The subfield of computer science that “gives computers the ability to learn without being explicitly programmed”… (Samuel, 1959).

That is a compact, but also a complete description of the major paradigm shift Machine Learning brings to the world of solving problems, ansoring questions and taking decisions with the use of Information Technologies. It implies that we can delegate to a computer the task to make sense out of a dataset “on its own”, without needing humans defining the exact course of calculations and actions, thus without us having understood the true nature of the problem at hand and the path to its solution. That way, the machine uses the data as “learning material” in order to assess and classify new or unseen data under the same context, or predict future values, eventually developing the ability to make decisions or/and define courses of action “on its own”. That human-like ability is described in a definition which was given a few decades later:

A computer program is said to learn from experience E with respect to some class of tasks T and performance measure P if its performance at tasks in T, as measured by P, improves with experience E. (Mitchell, 1997)

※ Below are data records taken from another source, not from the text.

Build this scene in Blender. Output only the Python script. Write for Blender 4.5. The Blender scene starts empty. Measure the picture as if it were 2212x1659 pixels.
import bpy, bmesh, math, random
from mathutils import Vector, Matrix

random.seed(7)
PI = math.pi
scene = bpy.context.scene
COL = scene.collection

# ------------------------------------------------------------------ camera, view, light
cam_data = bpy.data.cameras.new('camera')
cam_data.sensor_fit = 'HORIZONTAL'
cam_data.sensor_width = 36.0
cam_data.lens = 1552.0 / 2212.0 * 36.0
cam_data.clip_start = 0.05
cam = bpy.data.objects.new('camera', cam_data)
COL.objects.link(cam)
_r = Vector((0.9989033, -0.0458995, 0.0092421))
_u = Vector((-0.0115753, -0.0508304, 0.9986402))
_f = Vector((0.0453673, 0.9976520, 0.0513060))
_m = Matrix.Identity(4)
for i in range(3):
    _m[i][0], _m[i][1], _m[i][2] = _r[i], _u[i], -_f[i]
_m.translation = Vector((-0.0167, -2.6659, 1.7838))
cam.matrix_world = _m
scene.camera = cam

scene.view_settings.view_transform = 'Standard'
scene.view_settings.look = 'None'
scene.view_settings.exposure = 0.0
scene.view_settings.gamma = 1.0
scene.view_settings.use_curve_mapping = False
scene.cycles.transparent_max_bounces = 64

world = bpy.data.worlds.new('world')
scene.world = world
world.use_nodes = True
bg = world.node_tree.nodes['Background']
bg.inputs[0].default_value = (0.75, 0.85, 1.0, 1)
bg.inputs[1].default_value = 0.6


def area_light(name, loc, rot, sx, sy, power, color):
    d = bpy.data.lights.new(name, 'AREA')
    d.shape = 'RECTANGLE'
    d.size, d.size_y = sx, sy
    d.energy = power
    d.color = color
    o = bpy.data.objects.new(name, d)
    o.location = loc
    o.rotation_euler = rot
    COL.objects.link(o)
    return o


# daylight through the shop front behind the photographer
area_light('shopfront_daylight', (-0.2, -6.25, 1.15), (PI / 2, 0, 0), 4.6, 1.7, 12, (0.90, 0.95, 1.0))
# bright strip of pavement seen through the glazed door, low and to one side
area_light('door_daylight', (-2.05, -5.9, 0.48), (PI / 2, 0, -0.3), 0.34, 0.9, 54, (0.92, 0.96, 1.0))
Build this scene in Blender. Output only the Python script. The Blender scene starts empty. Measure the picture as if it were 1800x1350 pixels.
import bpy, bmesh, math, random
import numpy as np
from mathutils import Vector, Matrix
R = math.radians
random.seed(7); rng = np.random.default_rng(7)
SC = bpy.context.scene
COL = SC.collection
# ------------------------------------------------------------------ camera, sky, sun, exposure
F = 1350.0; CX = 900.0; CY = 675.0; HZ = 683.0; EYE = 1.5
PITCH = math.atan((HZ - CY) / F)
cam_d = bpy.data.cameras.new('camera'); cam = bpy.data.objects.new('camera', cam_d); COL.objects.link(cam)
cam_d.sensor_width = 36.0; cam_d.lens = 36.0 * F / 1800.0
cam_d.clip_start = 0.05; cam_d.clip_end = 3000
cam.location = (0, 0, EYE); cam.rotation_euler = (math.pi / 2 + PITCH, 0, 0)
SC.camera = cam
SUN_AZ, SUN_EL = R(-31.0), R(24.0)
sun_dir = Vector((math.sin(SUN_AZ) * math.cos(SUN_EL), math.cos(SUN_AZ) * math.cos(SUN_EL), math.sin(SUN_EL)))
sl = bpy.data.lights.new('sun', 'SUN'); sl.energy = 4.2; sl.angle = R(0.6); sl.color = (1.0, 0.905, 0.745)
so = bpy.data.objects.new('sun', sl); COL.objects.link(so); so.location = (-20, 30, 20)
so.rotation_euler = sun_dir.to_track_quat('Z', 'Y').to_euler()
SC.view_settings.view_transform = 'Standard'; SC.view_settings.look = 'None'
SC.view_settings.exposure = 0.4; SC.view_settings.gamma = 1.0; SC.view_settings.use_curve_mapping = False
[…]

Taking a certain risk of oversimplification, the basic concept can be described as follows: You take a dataset that you believe (or at least hope) that contains the necessary information, a truth you cannot discover, but you value as essential in order to complete a certain task. You acknowledge, at the same time, the fact that, as the volume of data, the number of parameters that take part in the outcome and the complexity of their correlation increase, it becomes increasingly difficult (and at some point impossible) for the human mind to process, come up with a visible and intuitive hypothesis about the hidden patterns and model the acting causalities in order to provide means of accurate assessment and/or prediction. Then, you let the computer create its universe out of this data, a perception of the reality in the form of multidimensional “hyperspheres”, creating vectors out of every data point, and, by the application of complex mathematic principles, calculate its way to an algorithm, that “understands” the acting causalities and “captures” the underlying patterns, thus becoming capable of being applied as “knowledge” and “experience” towards solving (or helping to solve) related problems.